Now that we have a basic layout, with boxes for all the relevent sections, it is time to start laying in content and styling it. The main issues to consider with type are readablity, proportions and the white space between sections. Each of these plays a significant role in how text flows around a page and how information is grouped together.
I have very personal preferences when it comes to typography, and for this site I want to focus on readability, rather than aesthetics. I like big fonts, with big gaps between words and lots of space between lines – making it very easy to read, and incredibly easy to skim read. This is an important quality as many people will stumble onto this site needing to be made instantly familiar with the context. For important words, and to highlight significant sentences there are a number of extra CSS classes to handle fancy formatting.

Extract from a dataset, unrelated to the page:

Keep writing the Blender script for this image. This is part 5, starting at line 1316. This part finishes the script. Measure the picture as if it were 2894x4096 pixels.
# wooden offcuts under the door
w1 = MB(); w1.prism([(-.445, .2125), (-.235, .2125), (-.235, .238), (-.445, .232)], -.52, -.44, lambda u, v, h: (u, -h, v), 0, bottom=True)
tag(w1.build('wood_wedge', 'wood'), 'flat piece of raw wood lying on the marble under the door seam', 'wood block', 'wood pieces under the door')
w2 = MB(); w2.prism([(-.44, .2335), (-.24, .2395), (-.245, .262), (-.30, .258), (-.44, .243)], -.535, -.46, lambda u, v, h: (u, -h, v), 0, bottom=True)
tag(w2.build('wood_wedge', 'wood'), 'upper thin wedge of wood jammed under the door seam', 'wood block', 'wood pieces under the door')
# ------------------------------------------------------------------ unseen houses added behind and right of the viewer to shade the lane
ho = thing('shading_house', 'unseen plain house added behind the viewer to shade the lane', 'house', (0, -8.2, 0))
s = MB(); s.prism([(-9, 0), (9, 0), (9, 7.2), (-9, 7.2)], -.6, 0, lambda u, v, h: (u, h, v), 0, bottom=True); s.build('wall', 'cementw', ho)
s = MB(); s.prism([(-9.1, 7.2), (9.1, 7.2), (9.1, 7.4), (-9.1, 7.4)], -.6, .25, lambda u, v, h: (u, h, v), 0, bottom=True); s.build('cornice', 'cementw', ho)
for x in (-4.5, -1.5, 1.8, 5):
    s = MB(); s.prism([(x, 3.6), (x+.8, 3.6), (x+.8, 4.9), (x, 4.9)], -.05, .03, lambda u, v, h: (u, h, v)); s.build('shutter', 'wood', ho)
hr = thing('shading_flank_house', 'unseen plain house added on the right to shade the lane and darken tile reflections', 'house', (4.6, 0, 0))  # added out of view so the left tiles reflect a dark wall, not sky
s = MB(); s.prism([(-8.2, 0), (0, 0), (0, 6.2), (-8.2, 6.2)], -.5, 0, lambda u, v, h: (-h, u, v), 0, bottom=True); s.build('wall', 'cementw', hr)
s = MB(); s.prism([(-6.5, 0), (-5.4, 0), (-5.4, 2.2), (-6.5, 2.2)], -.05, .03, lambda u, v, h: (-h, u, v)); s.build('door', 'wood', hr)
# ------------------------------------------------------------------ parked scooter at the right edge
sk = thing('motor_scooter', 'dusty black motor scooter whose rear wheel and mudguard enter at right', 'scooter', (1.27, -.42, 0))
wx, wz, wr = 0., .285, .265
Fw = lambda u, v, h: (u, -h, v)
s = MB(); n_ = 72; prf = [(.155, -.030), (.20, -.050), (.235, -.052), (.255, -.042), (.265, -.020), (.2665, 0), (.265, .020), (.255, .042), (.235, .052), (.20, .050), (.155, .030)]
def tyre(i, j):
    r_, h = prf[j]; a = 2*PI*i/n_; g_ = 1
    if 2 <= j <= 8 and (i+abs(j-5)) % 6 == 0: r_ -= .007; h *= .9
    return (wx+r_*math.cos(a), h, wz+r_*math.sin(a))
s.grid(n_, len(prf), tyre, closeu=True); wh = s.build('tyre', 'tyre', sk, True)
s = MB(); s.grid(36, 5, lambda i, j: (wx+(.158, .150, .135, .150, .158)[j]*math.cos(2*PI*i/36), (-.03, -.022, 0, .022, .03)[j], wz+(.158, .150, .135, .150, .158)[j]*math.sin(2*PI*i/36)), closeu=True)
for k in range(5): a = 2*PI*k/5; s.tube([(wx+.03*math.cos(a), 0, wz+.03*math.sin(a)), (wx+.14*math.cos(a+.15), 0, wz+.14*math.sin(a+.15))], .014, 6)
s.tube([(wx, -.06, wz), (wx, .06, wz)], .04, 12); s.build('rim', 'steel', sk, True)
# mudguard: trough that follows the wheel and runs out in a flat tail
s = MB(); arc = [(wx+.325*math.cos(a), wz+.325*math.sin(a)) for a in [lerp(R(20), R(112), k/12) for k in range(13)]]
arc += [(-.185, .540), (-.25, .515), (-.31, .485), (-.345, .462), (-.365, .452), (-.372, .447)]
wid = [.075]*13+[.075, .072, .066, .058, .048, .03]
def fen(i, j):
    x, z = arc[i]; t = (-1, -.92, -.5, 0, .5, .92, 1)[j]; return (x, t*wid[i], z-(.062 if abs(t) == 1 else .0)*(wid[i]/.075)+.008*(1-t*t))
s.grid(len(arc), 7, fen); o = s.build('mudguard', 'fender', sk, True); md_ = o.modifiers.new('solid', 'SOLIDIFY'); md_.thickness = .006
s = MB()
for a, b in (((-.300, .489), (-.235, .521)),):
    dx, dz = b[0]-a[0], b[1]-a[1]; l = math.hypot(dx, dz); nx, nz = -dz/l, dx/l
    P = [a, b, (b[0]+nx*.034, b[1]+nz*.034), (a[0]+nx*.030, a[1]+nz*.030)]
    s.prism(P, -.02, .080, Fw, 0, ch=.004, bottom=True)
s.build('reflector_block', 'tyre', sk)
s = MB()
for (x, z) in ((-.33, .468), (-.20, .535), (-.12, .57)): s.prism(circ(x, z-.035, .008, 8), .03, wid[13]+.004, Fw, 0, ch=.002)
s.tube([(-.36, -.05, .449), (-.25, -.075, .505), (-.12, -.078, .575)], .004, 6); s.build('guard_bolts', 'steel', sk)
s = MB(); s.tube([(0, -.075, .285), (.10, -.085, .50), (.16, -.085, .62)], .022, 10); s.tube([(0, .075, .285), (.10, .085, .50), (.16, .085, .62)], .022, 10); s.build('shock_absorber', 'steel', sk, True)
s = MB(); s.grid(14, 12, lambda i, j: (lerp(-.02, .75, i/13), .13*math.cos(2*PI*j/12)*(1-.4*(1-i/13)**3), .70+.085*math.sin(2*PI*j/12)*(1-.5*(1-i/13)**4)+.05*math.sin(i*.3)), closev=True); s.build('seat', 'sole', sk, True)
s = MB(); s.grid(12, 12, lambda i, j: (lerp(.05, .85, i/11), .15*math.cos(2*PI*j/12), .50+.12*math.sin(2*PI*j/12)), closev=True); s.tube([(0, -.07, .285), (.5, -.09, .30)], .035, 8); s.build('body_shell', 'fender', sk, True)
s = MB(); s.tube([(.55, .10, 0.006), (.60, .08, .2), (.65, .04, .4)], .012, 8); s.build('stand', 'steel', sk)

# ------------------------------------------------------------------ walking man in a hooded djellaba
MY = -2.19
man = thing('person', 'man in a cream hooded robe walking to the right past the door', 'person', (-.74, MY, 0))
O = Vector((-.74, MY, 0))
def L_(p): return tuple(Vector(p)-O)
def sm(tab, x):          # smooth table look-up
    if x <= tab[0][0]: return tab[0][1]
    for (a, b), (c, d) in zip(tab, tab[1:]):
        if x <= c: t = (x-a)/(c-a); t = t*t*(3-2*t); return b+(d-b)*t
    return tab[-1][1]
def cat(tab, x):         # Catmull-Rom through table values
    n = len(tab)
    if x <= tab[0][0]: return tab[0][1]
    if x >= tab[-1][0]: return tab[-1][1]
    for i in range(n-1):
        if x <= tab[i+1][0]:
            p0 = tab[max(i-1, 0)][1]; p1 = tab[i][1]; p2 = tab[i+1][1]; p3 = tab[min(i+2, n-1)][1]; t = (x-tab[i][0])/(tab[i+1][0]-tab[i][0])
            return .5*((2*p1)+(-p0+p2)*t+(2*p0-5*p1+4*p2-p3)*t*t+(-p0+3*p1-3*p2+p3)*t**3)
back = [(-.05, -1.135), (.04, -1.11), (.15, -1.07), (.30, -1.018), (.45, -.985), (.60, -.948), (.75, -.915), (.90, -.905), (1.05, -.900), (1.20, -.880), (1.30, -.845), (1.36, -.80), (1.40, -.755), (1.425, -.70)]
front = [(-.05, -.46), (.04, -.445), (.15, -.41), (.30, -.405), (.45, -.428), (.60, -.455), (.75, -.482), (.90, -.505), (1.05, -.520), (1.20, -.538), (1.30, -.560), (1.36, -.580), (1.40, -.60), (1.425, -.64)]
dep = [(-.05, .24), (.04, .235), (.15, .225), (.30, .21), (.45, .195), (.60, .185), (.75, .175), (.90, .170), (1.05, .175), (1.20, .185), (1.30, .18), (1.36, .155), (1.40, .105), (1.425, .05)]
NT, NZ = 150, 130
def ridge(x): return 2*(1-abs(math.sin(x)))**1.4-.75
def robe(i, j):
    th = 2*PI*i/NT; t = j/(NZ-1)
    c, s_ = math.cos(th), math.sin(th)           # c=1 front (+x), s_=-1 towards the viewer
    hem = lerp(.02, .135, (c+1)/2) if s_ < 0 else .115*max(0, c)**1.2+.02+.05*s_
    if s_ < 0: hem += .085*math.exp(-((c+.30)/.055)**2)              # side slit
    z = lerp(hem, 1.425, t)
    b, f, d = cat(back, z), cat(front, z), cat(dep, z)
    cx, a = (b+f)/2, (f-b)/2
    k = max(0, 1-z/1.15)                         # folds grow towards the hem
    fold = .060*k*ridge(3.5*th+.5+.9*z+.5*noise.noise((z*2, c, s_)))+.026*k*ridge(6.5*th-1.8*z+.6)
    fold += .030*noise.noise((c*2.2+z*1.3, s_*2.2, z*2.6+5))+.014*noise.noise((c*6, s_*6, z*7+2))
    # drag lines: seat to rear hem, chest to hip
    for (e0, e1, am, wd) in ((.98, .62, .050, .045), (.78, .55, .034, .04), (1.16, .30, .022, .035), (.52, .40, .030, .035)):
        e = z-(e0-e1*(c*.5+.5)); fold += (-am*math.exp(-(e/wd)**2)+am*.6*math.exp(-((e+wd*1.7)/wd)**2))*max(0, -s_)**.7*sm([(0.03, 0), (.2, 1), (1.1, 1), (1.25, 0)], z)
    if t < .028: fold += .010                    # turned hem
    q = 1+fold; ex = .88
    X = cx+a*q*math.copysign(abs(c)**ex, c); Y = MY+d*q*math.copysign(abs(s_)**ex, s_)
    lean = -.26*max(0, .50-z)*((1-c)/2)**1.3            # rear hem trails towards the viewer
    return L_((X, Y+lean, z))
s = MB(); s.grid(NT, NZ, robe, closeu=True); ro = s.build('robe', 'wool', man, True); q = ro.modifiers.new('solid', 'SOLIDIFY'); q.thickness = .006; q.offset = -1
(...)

An important part of any site is how it moves your user’s eyes around the page, and in particular how the vertical spacing between headings, paragraphs and other elements maintains a rhythmn that balances and spaces out all of the information. To develop, demonstrate and code the typography I have created a special test page which contains all the headings, paragraphs and special class codes that need to be styled for the content on this site. In the background you can see the vertical rythmn shown as equally spaced horizontal stripes, or ‘baselines’.
This is the vertical drumbeat for our content. All headings, paragraphs, images and charts have to be able to sit perfectly either on these lines or use margins to offset themselves asymnetrically between (like an offbeat). This beat runs through all sections of the site and never changes.
For designerZen, I am using an 18px baseline. This was derived from playing around with the basic 12pt font (that is used for most of the site content) and changing the leading until a long paragraph was easily readable, and short paragraphs were clear. 18px with a 12px base font means 12 pixels vertically of text, then 6 pixels of space below.
Check out this page for the test.
For all fonts smaller than 18px, it is important to add line-height so that their baseline extend to the full 18px. For fonts larger than 18px, it is important to set it so that the entire hieght of the font plus line-height is a direct multiple of 18px and also the margins above and below them. Take a look at the typography.css for more information.
There are many resources to help you build to a baseline, my favourite debugging tool is syncotype, which overlays a grid of horizontal lines spaced along a baseline that you can specify. Try it out for yourself on the test page!